Well, Jesus and the disciples begin moving figuratively, if not immediately geographically, toward Jerusalem with all its ominous overtones. Jesus heals a blind man all the way back in chapter eight, the only healing in Mark where Jesus has trouble getting it right the first time. Jesus spits in his hands, puts his hands on the man’s eyes, and all the blind man sees after the first attempt are “trees walking” (v. 24). Then Jesus puts his hands over the man’s eyes again, “and his sight [is] restored” (v. 25).

Directly after this interesting encounter with the blind man in Bethsaida, Jesus and the disciples take off for Caesarea Philippi, “and on the way, he [asks] his disciples, ‘Who do people say that I am?’” (v. 27).

“On the way,” of course, is a means of speaking about the inexorable journey to Jerusalem. The cross, therefore, is the lens through which Mark wants us to interpret what happens “on the way.”

That the journey to Jerusalem begins with the healing of a blind man, and ends with the healing of another blind man, Bartimaeus, isn’t accidental. These two rhetorical bookends act as a commentary on the disciples’ response to Jesus’ prediction of his own death.

What does that mean?

Well, take a look at both ends of this journey to Jerusalem. Back in chapter eight, just prior to the first healing of the blind man in Bethsaida, the disciples have witnessed the feeding of the four thousand, the second such miraculous feeding in a very short time (the feeding of the five thousand takes place just prior in chapter six).

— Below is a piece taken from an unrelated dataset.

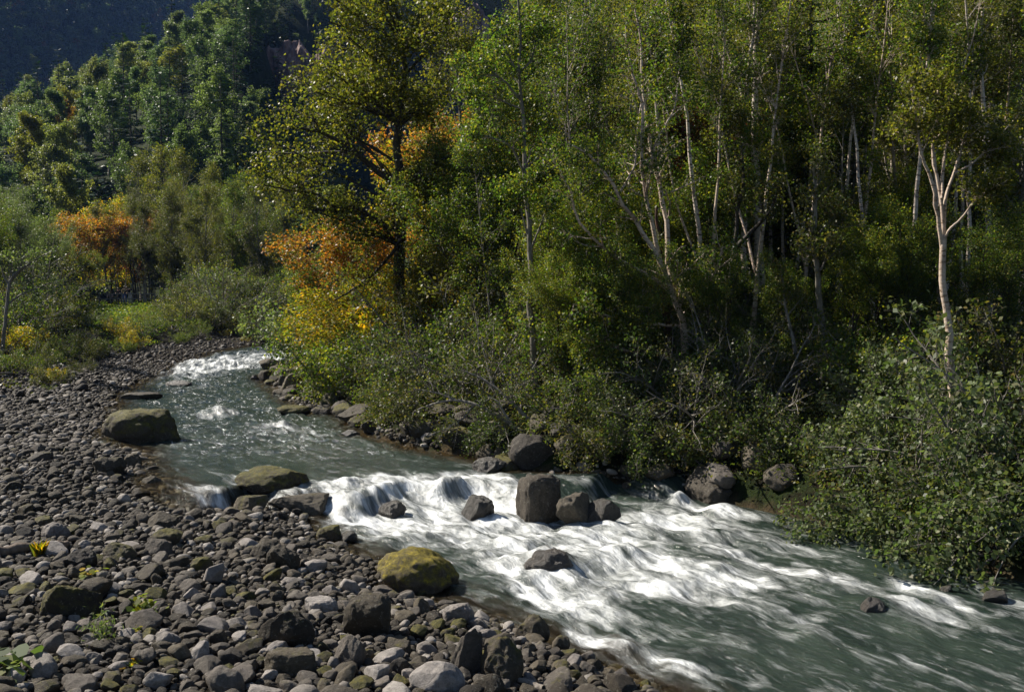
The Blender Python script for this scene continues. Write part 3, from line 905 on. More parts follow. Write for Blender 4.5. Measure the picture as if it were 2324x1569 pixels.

After the feeding of the four thousand, Jesus and the disciples get into a boat, but “the disciples had forgotten to bring any bread” (8:14). Jesus begins speaking about “the yeast of the Pharisees and the yeast of Herod.” And they think Jesus is talking about the fact that they’ve neglected to bring Twinkies for the boat ride. To which Jesus responds incredulously, “Why are y’all worried about bread? Didn’t you just see what I did with the five thousand and the four thousand? Were you just not paying attention? How do you not get this?”